# Brief:
Provide the data again in its entirety, exactly as given.

#### Recorded information ####

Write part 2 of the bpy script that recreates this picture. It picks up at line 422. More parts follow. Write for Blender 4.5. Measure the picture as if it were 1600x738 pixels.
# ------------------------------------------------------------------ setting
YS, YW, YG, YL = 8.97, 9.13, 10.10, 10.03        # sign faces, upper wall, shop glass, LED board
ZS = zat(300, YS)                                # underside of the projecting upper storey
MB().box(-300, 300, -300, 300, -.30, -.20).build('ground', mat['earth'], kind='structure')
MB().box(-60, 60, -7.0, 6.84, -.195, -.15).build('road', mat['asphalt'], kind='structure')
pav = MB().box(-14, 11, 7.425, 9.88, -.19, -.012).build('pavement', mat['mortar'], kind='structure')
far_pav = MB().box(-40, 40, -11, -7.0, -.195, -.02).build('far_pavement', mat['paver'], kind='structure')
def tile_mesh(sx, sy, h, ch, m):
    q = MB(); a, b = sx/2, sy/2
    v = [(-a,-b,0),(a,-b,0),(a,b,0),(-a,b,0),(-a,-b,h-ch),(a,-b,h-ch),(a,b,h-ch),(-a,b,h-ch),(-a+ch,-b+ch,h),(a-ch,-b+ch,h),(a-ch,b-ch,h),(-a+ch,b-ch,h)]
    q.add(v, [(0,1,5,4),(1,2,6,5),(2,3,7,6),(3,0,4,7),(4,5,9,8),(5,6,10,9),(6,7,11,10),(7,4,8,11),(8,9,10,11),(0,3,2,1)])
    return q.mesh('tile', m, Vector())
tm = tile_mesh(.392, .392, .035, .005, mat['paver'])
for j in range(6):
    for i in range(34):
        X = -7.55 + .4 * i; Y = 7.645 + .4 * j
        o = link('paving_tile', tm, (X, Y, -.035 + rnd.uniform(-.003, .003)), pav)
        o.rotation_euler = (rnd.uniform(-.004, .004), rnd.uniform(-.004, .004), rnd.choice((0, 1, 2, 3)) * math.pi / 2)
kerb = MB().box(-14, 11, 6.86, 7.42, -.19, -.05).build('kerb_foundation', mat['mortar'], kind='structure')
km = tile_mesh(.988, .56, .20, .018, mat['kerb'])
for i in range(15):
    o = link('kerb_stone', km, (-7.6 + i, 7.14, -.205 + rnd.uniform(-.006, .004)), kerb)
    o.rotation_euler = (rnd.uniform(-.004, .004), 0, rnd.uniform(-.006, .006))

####

# Complete output:
Write part 2 of the bpy script that recreates this picture. It picks up at line 422. More parts follow. Write for Blender 4.5. Measure the picture as if it were 1600x738 pixels.
# ------------------------------------------------------------------ setting
YS, YW, YG, YL = 8.97, 9.13, 10.10, 10.03        # sign faces, upper wall, shop glass, LED board
ZS = zat(300, YS)                                # underside of the projecting upper storey
MB().box(-300, 300, -300, 300, -.30, -.20).build('ground', mat['earth'], kind='structure')
MB().box(-60, 60, -7.0, 6.84, -.195, -.15).build('road', mat['asphalt'], kind='structure')
pav = MB().box(-14, 11, 7.425, 9.88, -.19, -.012).build('pavement', mat['mortar'], kind='structure')
far_pav = MB().box(-40, 40, -11, -7.0, -.195, -.02).build('far_pavement', mat['paver'], kind='structure')
def tile_mesh(sx, sy, h, ch, m):
    q = MB(); a, b = sx/2, sy/2
    v = [(-a,-b,0),(a,-b,0),(a,b,0),(-a,b,0),(-a,-b,h-ch),(a,-b,h-ch),(a,b,h-ch),(-a,b,h-ch),(-a+ch,-b+ch,h),(a-ch,-b+ch,h),(a-ch,b-ch,h),(-a+ch,b-ch,h)]
    q.add(v, [(0,1,5,4),(1,2,6,5),(2,3,7,6),(3,0,4,7),(4,5,9,8),(5,6,10,9),(6,7,11,10),(7,4,8,11),(8,9,10,11),(0,3,2,1)])
    return q.mesh('tile', m, Vector())
tm = tile_mesh(.392, .392, .035, .005, mat['paver'])
for j in range(6):
    for i in range(34):
        X = -7.55 + .4 * i; Y = 7.645 + .4 * j
        o = link('paving_tile', tm, (X, Y, -.035 + rnd.uniform(-.003, .003)), pav)
        o.rotation_euler = (rnd.uniform(-.004, .004), rnd.uniform(-.004, .004), rnd.choice((0, 1, 2, 3)) * math.pi / 2)
kerb = MB().box(-14, 11, 6.86, 7.42, -.19, -.05).build('kerb_foundation', mat['mortar'], kind='structure')
km = tile_mesh(.988, .56, .20, .018, mat['kerb'])
for i in range(15):
    o = link('kerb_stone', km, (-7.6 + i, 7.14, -.205 + rnd.uniform(-.006, .004)), kerb)
    o.rotation_euler = (rnd.uniform(-.004, .004), 0, rnd.uniform(-.006, .006))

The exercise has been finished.